The Wind and the Sail: Why Giving Glory to God Does Not Diminish the Man

“The atheist thinks that honoring God robs man of his glory. The Christian knows that man is most glorious when he is a vessel for the Divine. The boy swam, but Grace sustained him. We are not lonely gods fighting the chaos; we are co-workers with the Infinite.”
There is a story from the coast that stirs the blood: a thirteen-year-old boy, facing the chaotic fury of the ocean, swims with "super-human" strength to save his family. When he reaches the shore, exhausted and alive, he refuses the laurel wreath of the solitary hero. He points to the heavens. He credits prayer.
The modern secularist finds this intolerable. They rush to "correct" the boy. "No," they say, "It was you. It was your muscles, your will, your grit. Do not give your glory to an imaginary friend."
This reaction reveals the deep spiritual poverty of the modern age. It reveals a worldview that cannot conceive of Synergy—the cooperation between the human and the divine.
The Error of the Lonely Will
The atheist critic assumes that human agency and Divine action are mutually exclusive. They think of it like a relay race: if God runs the lap, the boy sits on the bench. If the boy runs the lap, God is not needed.
This is the ancient heresy of Pelagianism dressed in secular clothes. It is the belief that man is totally sufficient unto himself, that he generates his own excellence from the battery pack of his own will.
But St. Thomas Aquinas teaches us a more beautiful truth: Gratia non tollit naturam, sed perficit. Grace does not destroy nature; it perfects it.
Consider a sailboat. When the wind fills the sails and drives the boat across the water, who is doing the moving? Is it the boat? Yes. The hull cuts the waves, the rudder steers, the sails hold the tension. Is it the wind? Yes. Without the wind, the boat is a piece of drifting wood.
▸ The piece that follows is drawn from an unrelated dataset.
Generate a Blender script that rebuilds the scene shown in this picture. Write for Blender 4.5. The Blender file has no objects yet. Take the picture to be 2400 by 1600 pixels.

The boy in the ocean was the boat. He swam. He kicked. He fought the current with every ounce of his "nature." But the "super-human" endurance he experienced was the wind of "grace" filling his sails. He is right to credit the wind. To credit only the boat is to ignore the physics of the miracle.
Humility as the Truest Realism
The critics argue that the boy has been "taught" to demean himself. On the contrary, he has been taught the highest form of Realism, which we call Humility.
Humility is not thinking less of yourself; it is thinking of yourself truly. The boy knows his own limits. He knows that a thirteen-year-old body should not be able to conquer the sea. When he says, "It was the prayers," he is simply reporting the data of his experience. He felt a power flowing through him that was not of him.
The atheist wants to force the boy into a delusion of grandeur—to believe that he is the sole author of his destiny. This places a crushing burden on the human person. It tells us that we are entirely alone in the universe, and if we survive, it is only because we are strong enough to beat the chaos.
The Freedom of the Son
The boy’s statement is an act of freedom. He is free from the crushing need to be a superhero.
Because he acknowledges God, he does not have to worship himself. He can accept the victory as a gift. This creates a character that is strong but not arrogant, brave but not boastful. This is the Freedom for Excellence. The boy used his freedom to cooperate with God’s saving power, aligning his will with the will of the Father who wanted that family saved.
The secular critic wants to give the boy a trophy. The boy wants to give God a hymn of praise. The trophy will tarnish and be forgotten. The hymn participates in the eternal. The boy has chosen the better part. He knows that while his arms fought the water, the Everlasting Arms were holding him up.